当初、木曽義昌は美濃に通じる木曽谷の通過を拒否していましたが、佐久郡・小県郡の国衆の人質(依田康国や真田昌幸の老母など)を引き渡すことを条件に通過を許可し、一益は7月1日になんとか伊勢長島に帰還しています。

関東管領として東国支配を任されていた一益が不在になり、さらに一益と同様に武田家滅亡後の恩賞として関東に移ってきた北信濃の森長可、南信濃の毛利長秀も領地を放棄してそれぞれ美濃と尾張に帰還しており、甲斐の河尻秀隆にいたっては武田家の遺臣により殺害されたため、織田家は上野のみならず、甲斐・信濃も含め、東国の支配力を失ってしまいました。
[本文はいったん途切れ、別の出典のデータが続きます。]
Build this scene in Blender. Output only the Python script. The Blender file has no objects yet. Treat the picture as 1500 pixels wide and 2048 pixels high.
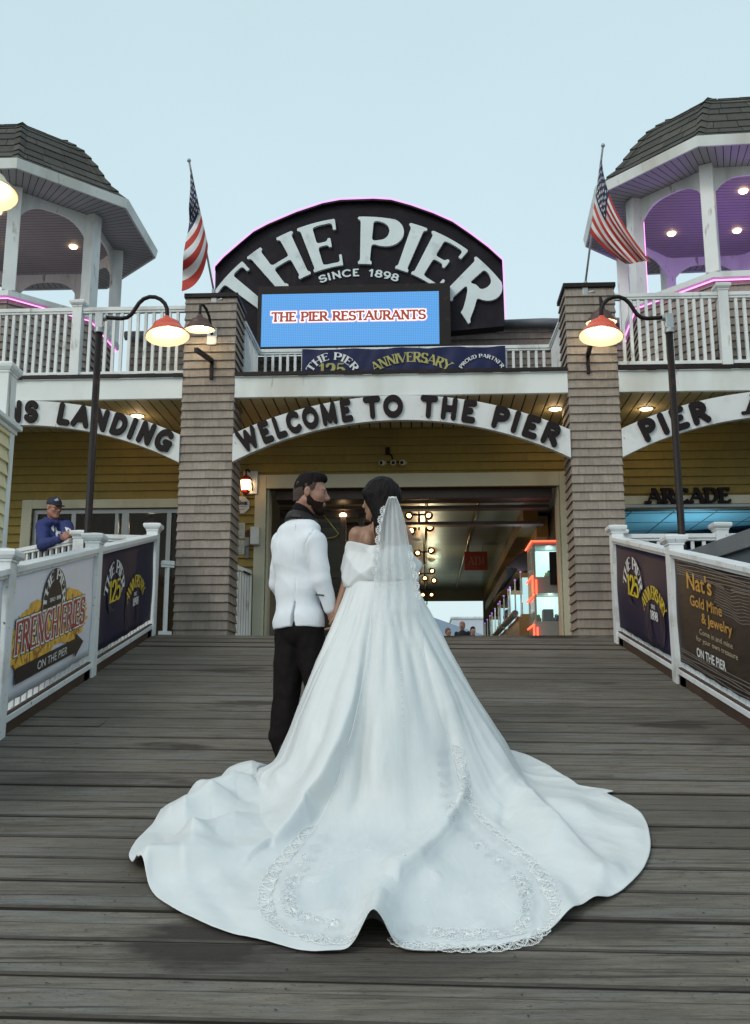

また「神流川の戦い」は、北条家・徳川家・上杉家による空白地帯となった旧武田領のぶん取り合戦、いわゆる「天正壬午の乱」のきっかけにもなりました。
(「天正壬午の乱」については後日書く予定)

以下、「本能寺の変」以降の出来事をざっくり整理しました。

日付 滝川一益 北条氏 その他
6月2日     明智光秀が「本能寺の変」で織田信長を討つ
6月3日      
6月4日      
6月5日      
6月6日     羽柴秀吉が「中国大返し」開始
6月7日 「本能寺の変」の報が届く    
6月8日      
6月9日      
6月10日 上州の諸将を集め、信長父子の死を正直に打ち明ける    
6月11日 長昌寺(厩橋)で能を興行 「本能寺の変」の報が届くが、一益に同盟継続を伝える  
6月12日   陣触れ  
6月13日 藤田信吉の反乱を鎮圧(沼田城の戦い)   「山崎の合戦」で羽柴秀吉が明智光秀に勝利
6月14日      
6月15日      
6月16日   氏直が倉賀野表(群馬県高崎市)へ出陣  
6月17日      
6月18日 「神流川の戦い」開戦、緒戦は滝川勢の勝利 河尻秀隆が殺害される
6月19日 二戦目は北条勢の大勝で、一益は箕輪城へ敗走する  
6月20日 箕輪城を出立 ガンガン追い詰める  
6月21日 碓氷峠を越え、小諸城に入る    
6月22日      
6月23日      
6月24日      
6月25日      
6月26日      
6月27日 小諸城を出立   「清州会議」が開催され、秀吉の推す三法師が織田家後継者となる
6月28日 木曽福島城に立ち寄り、木曾義昌に真田昌幸の老母ら佐久郡・小県郡の人質を引き渡す    
6月29日      
6月30日      
7月1日 伊勢にたどり着く    
旧暦において1ヶ月の日数は現在のように31日(ときどき30日)ではなく、30日の「大の月」、29日の「小の月」でした(日数調整を「閏月」という13ヶ月目を挿入することで解消)。 天正10年の6月は「大の月(大月)」らしいので30日としていますが、もし認識がまちがっていたらご指摘ください。

神流川古戦場跡記念碑

国道17号を通り、神流川にかかる橋を群馬県側に渡ってすぐの場所に記念碑が建てられています。

なお、1791年(寛政3年)に起きた洪水により、現在の神流川は合戦当時とは流れが変わっているそうです。